* _WRITTEN TASK_:
Find each line holding the word "parts" and give the number of such lines, nothing else.

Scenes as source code
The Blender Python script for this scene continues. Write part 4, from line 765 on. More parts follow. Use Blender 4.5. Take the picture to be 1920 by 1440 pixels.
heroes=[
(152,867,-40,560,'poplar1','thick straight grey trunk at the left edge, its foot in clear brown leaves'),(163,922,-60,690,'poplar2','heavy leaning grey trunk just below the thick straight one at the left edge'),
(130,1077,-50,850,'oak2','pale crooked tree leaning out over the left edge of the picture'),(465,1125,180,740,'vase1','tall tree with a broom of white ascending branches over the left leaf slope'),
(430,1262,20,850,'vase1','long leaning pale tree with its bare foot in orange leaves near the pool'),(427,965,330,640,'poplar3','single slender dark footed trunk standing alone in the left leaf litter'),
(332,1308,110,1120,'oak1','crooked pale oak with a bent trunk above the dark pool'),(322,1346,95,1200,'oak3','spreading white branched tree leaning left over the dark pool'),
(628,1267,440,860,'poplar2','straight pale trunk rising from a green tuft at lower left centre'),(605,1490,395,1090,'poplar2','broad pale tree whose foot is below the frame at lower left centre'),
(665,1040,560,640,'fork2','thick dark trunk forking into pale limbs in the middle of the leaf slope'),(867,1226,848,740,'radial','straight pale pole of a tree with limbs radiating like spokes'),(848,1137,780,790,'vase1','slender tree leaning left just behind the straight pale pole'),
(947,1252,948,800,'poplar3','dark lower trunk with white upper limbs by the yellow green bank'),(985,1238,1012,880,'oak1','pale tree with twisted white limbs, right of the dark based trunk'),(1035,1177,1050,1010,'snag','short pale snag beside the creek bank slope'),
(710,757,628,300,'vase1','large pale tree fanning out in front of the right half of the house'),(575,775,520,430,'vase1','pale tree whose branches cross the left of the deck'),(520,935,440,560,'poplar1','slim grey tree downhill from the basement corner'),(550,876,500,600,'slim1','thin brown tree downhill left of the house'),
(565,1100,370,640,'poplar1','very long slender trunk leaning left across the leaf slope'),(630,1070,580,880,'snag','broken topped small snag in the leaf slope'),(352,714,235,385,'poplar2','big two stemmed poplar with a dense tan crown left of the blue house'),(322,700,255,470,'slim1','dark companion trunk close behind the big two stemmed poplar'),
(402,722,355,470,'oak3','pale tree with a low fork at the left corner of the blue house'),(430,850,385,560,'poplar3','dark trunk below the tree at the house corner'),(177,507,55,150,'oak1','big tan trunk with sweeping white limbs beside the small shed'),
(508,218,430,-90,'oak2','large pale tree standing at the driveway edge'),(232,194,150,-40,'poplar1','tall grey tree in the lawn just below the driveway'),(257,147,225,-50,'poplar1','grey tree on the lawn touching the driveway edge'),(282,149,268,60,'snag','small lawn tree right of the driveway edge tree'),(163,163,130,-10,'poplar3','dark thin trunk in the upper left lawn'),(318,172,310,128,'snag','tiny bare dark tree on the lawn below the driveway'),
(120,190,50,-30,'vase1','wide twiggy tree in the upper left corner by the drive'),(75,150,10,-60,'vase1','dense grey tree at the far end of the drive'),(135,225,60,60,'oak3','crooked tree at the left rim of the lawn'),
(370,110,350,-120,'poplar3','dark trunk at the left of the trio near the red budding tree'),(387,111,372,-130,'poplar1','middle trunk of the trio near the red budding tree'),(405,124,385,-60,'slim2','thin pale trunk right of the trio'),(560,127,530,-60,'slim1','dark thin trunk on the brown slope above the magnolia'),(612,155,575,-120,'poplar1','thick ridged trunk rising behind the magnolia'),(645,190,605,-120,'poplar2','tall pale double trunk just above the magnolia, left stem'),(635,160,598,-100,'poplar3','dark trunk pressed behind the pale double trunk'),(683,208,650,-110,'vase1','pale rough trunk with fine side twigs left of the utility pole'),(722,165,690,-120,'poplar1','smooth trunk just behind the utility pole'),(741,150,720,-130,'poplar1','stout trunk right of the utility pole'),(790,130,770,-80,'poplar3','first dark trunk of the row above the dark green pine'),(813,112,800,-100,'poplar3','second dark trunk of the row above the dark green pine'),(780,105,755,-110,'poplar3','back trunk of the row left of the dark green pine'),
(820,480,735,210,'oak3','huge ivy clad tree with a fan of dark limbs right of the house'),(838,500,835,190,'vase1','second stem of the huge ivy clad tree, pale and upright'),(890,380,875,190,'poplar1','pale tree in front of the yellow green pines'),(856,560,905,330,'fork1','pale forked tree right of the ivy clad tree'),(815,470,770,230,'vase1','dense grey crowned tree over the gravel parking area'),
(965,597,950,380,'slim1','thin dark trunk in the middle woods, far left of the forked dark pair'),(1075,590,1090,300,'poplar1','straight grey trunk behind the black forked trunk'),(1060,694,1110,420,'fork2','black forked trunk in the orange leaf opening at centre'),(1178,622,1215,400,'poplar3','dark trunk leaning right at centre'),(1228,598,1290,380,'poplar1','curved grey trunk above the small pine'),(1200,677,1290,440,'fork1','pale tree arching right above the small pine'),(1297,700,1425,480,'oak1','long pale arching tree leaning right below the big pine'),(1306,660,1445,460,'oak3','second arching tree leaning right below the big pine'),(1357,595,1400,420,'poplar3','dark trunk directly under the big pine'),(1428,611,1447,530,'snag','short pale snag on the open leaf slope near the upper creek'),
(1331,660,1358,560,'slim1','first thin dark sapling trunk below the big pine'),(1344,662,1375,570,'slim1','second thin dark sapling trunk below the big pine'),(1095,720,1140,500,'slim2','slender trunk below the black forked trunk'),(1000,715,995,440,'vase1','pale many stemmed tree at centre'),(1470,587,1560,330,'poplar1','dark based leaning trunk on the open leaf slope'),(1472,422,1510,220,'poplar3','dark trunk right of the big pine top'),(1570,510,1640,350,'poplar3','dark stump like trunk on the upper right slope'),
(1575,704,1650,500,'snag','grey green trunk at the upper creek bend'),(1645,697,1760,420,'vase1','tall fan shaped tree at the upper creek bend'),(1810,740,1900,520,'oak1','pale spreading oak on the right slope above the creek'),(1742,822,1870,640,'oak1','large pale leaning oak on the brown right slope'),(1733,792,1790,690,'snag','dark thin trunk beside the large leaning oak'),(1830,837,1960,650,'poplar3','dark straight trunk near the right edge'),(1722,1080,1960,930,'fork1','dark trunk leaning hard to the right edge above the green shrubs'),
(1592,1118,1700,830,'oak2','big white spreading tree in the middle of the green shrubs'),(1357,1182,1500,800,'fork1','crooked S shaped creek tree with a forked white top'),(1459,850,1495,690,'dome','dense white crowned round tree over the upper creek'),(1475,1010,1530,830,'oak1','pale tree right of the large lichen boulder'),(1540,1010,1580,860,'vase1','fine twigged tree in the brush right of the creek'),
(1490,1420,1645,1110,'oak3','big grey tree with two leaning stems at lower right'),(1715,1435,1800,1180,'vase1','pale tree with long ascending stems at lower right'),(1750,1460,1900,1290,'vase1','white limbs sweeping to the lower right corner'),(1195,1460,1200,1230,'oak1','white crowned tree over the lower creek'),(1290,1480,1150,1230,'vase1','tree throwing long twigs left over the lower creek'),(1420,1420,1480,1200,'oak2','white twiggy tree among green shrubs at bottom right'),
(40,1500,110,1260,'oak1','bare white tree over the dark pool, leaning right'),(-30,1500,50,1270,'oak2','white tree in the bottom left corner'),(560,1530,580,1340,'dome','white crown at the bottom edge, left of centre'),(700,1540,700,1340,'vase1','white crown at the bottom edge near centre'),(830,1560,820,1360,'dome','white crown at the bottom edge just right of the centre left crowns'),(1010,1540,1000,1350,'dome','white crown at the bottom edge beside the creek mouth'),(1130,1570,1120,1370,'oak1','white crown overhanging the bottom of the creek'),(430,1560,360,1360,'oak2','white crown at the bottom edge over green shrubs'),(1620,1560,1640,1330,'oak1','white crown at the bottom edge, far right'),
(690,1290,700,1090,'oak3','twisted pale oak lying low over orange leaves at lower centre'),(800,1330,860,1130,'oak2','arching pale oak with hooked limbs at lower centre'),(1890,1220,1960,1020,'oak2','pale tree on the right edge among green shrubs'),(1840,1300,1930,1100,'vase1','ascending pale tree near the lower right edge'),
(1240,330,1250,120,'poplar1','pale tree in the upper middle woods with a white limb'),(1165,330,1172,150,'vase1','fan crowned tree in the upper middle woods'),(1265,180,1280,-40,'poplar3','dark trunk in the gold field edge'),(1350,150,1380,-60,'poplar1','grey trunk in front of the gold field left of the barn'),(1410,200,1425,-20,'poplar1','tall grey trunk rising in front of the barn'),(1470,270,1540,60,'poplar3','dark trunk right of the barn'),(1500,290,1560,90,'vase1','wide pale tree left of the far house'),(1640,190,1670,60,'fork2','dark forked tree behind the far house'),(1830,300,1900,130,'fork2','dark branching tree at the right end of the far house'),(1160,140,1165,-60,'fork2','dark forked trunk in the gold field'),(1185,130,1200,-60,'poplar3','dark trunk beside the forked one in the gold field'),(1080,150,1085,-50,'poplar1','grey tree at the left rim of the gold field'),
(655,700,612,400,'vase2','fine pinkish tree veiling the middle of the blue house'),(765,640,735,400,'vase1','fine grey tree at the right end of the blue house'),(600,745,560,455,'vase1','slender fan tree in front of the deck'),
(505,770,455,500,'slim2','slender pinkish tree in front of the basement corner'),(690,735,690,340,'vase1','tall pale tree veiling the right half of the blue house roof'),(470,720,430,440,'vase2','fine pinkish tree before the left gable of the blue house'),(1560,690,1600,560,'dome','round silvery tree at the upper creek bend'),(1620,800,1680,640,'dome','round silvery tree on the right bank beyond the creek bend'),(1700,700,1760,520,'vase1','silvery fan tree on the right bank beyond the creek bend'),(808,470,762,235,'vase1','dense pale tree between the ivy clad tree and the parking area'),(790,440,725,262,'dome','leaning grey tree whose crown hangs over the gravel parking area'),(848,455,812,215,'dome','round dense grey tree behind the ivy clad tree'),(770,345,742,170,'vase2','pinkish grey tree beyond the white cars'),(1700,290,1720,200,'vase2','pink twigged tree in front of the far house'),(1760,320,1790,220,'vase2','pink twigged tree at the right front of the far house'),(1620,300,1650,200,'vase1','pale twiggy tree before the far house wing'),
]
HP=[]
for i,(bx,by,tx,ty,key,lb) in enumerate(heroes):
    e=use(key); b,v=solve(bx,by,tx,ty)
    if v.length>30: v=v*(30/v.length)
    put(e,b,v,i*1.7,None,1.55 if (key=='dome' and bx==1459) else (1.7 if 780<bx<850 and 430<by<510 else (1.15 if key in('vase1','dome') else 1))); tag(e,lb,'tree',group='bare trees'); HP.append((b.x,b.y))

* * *

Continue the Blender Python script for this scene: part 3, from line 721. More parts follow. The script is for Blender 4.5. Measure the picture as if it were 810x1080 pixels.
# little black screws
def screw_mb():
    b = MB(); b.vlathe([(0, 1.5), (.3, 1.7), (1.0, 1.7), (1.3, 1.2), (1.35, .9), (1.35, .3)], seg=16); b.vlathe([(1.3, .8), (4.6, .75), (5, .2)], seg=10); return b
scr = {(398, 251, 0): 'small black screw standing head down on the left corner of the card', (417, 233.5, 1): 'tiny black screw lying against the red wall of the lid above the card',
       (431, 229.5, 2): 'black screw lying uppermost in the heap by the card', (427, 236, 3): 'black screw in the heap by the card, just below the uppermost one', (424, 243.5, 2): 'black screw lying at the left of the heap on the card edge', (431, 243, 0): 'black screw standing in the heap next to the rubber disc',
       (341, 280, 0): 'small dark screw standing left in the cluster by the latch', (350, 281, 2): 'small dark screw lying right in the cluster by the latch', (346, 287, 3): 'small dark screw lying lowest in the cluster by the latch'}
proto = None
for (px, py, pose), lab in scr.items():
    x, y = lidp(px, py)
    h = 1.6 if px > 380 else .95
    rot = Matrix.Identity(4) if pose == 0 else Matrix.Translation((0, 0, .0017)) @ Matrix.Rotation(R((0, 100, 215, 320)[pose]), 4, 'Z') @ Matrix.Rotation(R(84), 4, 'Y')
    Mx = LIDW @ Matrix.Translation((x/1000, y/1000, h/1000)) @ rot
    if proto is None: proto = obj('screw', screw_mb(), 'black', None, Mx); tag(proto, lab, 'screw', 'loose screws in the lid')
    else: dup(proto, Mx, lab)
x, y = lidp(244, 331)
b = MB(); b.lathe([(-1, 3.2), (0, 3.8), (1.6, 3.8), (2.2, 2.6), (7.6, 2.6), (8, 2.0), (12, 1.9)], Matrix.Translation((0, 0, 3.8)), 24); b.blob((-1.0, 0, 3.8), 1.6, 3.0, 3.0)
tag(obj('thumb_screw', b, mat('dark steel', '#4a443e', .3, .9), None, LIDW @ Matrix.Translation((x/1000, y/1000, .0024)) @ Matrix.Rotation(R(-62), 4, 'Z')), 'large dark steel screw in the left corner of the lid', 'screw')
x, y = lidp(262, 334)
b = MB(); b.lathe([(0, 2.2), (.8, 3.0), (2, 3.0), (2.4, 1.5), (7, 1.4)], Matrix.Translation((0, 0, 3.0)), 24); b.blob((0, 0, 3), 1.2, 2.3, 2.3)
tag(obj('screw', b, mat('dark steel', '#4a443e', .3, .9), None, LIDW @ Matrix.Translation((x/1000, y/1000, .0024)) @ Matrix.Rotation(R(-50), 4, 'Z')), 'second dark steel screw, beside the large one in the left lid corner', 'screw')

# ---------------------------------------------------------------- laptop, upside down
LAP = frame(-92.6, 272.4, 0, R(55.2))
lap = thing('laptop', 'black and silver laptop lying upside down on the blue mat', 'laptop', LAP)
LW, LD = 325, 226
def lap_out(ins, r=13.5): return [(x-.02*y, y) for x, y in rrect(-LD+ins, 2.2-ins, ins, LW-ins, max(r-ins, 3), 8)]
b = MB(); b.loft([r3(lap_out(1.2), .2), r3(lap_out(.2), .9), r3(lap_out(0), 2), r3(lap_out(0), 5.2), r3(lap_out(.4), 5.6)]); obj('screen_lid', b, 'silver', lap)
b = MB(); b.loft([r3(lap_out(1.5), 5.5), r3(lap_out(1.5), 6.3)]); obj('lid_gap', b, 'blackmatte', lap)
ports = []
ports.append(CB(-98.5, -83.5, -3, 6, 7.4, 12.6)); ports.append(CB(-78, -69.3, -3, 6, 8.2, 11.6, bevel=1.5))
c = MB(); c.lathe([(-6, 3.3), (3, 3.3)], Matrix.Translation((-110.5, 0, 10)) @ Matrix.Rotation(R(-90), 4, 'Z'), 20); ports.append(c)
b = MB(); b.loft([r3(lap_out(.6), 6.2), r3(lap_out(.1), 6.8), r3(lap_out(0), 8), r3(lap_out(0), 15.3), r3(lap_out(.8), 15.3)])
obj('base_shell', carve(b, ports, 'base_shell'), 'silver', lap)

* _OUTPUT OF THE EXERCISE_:
2